For the past two weeks, I have been working on this scene in my weekly class to demonstrate one way of painting buildings. In the first demonstration, I washed in glazes, letting down the oil paints with copious amounts of “Zest-it”, as an underpainting for the buildings. You can see this thin paint on the left had side of the picture below. I have treated the sky and the distant church tower more immediately with thicker paint which should not need much modification later.

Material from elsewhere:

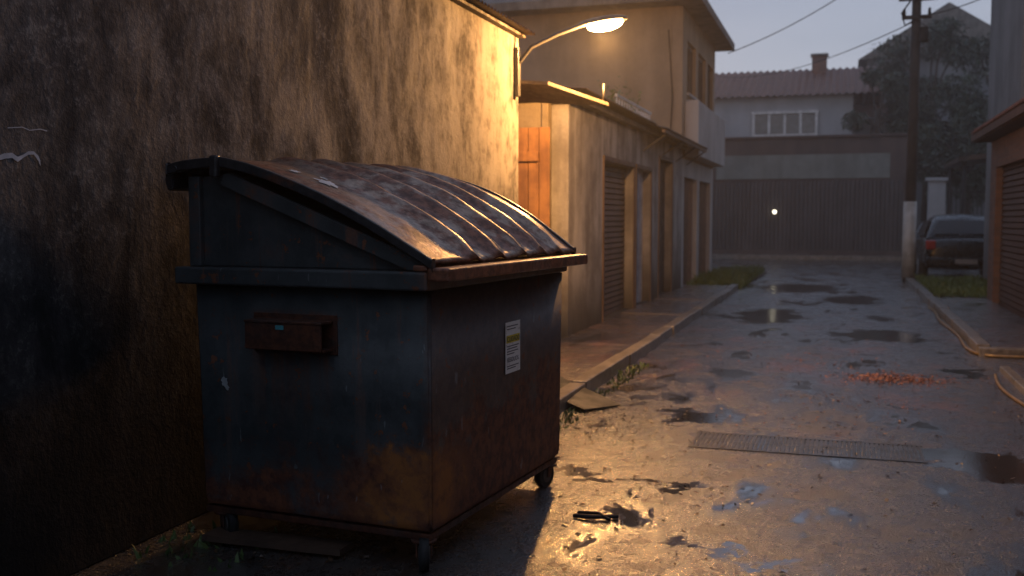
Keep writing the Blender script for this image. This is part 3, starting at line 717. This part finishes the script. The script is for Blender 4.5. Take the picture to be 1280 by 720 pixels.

The passage on the right hand side shows the beginning of the overpainting. Not a lot of the underpainting is left, but just enough shows to give depth to the painted surface. The main value to me is that the thinned paint uses the white canvas to create lighter tones, just as one does in watercolour. This in turn means that the true colour remains, not deadened by white paint, so I am encouraged to use true colour for the second pass – more vibrant and alive. I used yellow to lighten my greens, reserving a blued white for the cottages themselves. I am a bit cross that I didn’t make my underpainting of the cottages darker, for then I would not have needed to repaint the wooden beams. Next week I shall work on the white cottages on the left.
One of the fascinating things to me with oil paint is that so many painters talk about how liberating it is to know that you can just paint over it if it’s wrong, and yet this layered underpainting technique creates fabulous effects, relying on not painting things out!